- Exercise: Every entry that follows should be reproduced exactly.

- Data for this exercise:
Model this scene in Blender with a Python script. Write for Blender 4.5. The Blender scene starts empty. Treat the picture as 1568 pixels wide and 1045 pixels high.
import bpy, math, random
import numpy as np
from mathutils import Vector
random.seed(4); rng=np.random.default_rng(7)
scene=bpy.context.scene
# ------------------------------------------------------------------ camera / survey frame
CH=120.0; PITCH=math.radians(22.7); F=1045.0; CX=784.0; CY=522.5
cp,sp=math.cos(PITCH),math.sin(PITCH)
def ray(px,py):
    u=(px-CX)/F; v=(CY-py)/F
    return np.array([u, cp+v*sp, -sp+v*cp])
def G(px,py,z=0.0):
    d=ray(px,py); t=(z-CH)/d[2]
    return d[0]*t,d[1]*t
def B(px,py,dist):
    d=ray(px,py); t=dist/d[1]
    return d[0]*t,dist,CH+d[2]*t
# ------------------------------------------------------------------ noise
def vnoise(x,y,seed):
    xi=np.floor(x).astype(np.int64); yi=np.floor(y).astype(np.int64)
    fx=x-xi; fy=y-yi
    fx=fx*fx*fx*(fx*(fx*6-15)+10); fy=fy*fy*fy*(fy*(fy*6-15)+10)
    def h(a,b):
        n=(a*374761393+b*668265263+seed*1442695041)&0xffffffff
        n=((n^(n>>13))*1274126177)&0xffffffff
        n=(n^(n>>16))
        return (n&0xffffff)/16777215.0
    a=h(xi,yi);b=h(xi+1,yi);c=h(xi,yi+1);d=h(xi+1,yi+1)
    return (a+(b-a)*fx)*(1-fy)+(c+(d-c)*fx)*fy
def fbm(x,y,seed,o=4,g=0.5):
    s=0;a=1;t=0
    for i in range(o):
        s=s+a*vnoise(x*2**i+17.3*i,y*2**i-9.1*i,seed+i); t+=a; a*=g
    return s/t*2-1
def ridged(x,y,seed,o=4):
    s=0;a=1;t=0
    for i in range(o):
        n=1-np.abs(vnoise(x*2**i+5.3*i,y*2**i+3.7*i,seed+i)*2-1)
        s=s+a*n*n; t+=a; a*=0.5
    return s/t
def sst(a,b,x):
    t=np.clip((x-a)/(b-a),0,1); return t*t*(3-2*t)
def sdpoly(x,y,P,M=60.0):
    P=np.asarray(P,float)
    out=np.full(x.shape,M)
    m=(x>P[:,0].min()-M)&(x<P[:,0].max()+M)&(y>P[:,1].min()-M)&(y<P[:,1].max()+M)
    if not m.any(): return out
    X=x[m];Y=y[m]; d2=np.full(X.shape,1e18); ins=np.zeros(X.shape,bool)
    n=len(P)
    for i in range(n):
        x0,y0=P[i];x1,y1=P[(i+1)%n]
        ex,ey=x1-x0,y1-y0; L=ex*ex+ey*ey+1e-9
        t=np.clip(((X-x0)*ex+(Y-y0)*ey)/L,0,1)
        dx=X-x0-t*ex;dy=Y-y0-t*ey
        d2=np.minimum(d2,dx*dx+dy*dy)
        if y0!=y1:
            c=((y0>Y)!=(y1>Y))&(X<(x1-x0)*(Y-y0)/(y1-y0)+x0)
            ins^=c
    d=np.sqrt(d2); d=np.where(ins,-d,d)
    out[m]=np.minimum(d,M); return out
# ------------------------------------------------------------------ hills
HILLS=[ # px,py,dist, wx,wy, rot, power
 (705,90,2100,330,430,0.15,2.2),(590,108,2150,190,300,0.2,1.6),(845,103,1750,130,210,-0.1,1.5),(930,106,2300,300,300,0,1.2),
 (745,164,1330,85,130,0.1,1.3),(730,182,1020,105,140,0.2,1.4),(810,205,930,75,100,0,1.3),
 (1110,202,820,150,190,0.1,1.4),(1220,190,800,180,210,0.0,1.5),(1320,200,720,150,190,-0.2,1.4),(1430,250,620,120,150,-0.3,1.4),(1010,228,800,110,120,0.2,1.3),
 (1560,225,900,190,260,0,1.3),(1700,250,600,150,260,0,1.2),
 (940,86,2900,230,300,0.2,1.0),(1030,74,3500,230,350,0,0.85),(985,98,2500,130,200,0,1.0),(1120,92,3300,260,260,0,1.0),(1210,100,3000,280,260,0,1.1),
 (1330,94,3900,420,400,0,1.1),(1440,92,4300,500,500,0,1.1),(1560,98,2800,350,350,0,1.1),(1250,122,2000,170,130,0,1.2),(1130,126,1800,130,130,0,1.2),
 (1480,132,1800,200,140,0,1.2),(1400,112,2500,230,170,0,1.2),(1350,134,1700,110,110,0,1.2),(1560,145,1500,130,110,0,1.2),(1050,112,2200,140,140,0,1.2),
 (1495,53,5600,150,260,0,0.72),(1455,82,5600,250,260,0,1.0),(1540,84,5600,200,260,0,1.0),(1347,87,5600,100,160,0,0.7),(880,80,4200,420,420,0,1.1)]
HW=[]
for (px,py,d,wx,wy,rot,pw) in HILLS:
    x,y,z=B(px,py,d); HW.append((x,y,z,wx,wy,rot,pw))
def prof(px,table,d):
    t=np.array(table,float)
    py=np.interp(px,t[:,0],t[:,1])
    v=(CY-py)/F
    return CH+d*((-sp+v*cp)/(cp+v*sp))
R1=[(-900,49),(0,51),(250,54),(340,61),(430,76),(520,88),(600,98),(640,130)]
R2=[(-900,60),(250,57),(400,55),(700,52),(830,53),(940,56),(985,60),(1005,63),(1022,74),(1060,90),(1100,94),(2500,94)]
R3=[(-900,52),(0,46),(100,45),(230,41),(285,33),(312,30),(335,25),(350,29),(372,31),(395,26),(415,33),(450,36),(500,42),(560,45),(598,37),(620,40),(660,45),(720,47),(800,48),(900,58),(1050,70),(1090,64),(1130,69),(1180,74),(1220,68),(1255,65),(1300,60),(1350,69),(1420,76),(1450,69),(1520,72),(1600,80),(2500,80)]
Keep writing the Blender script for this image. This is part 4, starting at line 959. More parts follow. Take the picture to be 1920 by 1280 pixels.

- Solution below:
Model this scene in Blender with a Python script. Write for Blender 4.5. The Blender scene starts empty. Treat the picture as 1568 pixels wide and 1045 pixels high.
import bpy, math, random
import numpy as np
from mathutils import Vector
random.seed(4); rng=np.random.default_rng(7)
scene=bpy.context.scene
# ------------------------------------------------------------------ camera / survey frame
CH=120.0; PITCH=math.radians(22.7); F=1045.0; CX=784.0; CY=522.5
cp,sp=math.cos(PITCH),math.sin(PITCH)
def ray(px,py):
    u=(px-CX)/F; v=(CY-py)/F
    return np.array([u, cp+v*sp, -sp+v*cp])
def G(px,py,z=0.0):
    d=ray(px,py); t=(z-CH)/d[2]
    return d[0]*t,d[1]*t
def B(px,py,dist):
    d=ray(px,py); t=dist/d[1]
    return d[0]*t,dist,CH+d[2]*t
# ------------------------------------------------------------------ noise
def vnoise(x,y,seed):
    xi=np.floor(x).astype(np.int64); yi=np.floor(y).astype(np.int64)
    fx=x-xi; fy=y-yi
    fx=fx*fx*fx*(fx*(fx*6-15)+10); fy=fy*fy*fy*(fy*(fy*6-15)+10)
    def h(a,b):
        n=(a*374761393+b*668265263+seed*1442695041)&0xffffffff
        n=((n^(n>>13))*1274126177)&0xffffffff
        n=(n^(n>>16))
        return (n&0xffffff)/16777215.0
    a=h(xi,yi);b=h(xi+1,yi);c=h(xi,yi+1);d=h(xi+1,yi+1)
    return (a+(b-a)*fx)*(1-fy)+(c+(d-c)*fx)*fy
def fbm(x,y,seed,o=4,g=0.5):
    s=0;a=1;t=0
    for i in range(o):
        s=s+a*vnoise(x*2**i+17.3*i,y*2**i-9.1*i,seed+i); t+=a; a*=g
    return s/t*2-1
def ridged(x,y,seed,o=4):
    s=0;a=1;t=0
    for i in range(o):
        n=1-np.abs(vnoise(x*2**i+5.3*i,y*2**i+3.7*i,seed+i)*2-1)
        s=s+a*n*n; t+=a; a*=0.5
    return s/t
def sst(a,b,x):
    t=np.clip((x-a)/(b-a),0,1); return t*t*(3-2*t)
def sdpoly(x,y,P,M=60.0):
    P=np.asarray(P,float)
    out=np.full(x.shape,M)
    m=(x>P[:,0].min()-M)&(x<P[:,0].max()+M)&(y>P[:,1].min()-M)&(y<P[:,1].max()+M)
    if not m.any(): return out
    X=x[m];Y=y[m]; d2=np.full(X.shape,1e18); ins=np.zeros(X.shape,bool)
    n=len(P)
    for i in range(n):
        x0,y0=P[i];x1,y1=P[(i+1)%n]
        ex,ey=x1-x0,y1-y0; L=ex*ex+ey*ey+1e-9
        t=np.clip(((X-x0)*ex+(Y-y0)*ey)/L,0,1)
        dx=X-x0-t*ex;dy=Y-y0-t*ey
        d2=np.minimum(d2,dx*dx+dy*dy)
        if y0!=y1:
            c=((y0>Y)!=(y1>Y))&(X<(x1-x0)*(Y-y0)/(y1-y0)+x0)
            ins^=c
    d=np.sqrt(d2); d=np.where(ins,-d,d)
    out[m]=np.minimum(d,M); return out
# ------------------------------------------------------------------ hills
HILLS=[ # px,py,dist, wx,wy, rot, power
 (705,90,2100,330,430,0.15,2.2),(590,108,2150,190,300,0.2,1.6),(845,103,1750,130,210,-0.1,1.5),(930,106,2300,300,300,0,1.2),
 (745,164,1330,85,130,0.1,1.3),(730,182,1020,105,140,0.2,1.4),(810,205,930,75,100,0,1.3),
 (1110,202,820,150,190,0.1,1.4),(1220,190,800,180,210,0.0,1.5),(1320,200,720,150,190,-0.2,1.4),(1430,250,620,120,150,-0.3,1.4),(1010,228,800,110,120,0.2,1.3),
 (1560,225,900,190,260,0,1.3),(1700,250,600,150,260,0,1.2),
 (940,86,2900,230,300,0.2,1.0),(1030,74,3500,230,350,0,0.85),(985,98,2500,130,200,0,1.0),(1120,92,3300,260,260,0,1.0),(1210,100,3000,280,260,0,1.1),
 (1330,94,3900,420,400,0,1.1),(1440,92,4300,500,500,0,1.1),(1560,98,2800,350,350,0,1.1),(1250,122,2000,170,130,0,1.2),(1130,126,1800,130,130,0,1.2),
 (1480,132,1800,200,140,0,1.2),(1400,112,2500,230,170,0,1.2),(1350,134,1700,110,110,0,1.2),(1560,145,1500,130,110,0,1.2),(1050,112,2200,140,140,0,1.2),
 (1495,53,5600,150,260,0,0.72),(1455,82,5600,250,260,0,1.0),(1540,84,5600,200,260,0,1.0),(1347,87,5600,100,160,0,0.7),(880,80,4200,420,420,0,1.1)]
HW=[]
for (px,py,d,wx,wy,rot,pw) in HILLS:
    x,y,z=B(px,py,d); HW.append((x,y,z,wx,wy,rot,pw))
def prof(px,table,d):
    t=np.array(table,float)
    py=np.interp(px,t[:,0],t[:,1])
    v=(CY-py)/F
    return CH+d*((-sp+v*cp)/(cp+v*sp))
R1=[(-900,49),(0,51),(250,54),(340,61),(430,76),(520,88),(600,98),(640,130)]
R2=[(-900,60),(250,57),(400,55),(700,52),(830,53),(940,56),(985,60),(1005,63),(1022,74),(1060,90),(1100,94),(2500,94)]
R3=[(-900,52),(0,46),(100,45),(230,41),(285,33),(312,30),(335,25),(350,29),(372,31),(395,26),(415,33),(450,36),(500,42),(560,45),(598,37),(620,40),(660,45),(720,47),(800,48),(900,58),(1050,70),(1090,64),(1130,69),(1180,74),(1220,68),(1255,65),(1300,60),(1350,69),(1420,76),(1450,69),(1520,72),(1600,80),(2500,80)]
Keep writing the Blender script for this image. This is part 4, starting at line 959. More parts follow. Take the picture to be 1920 by 1280 pixels.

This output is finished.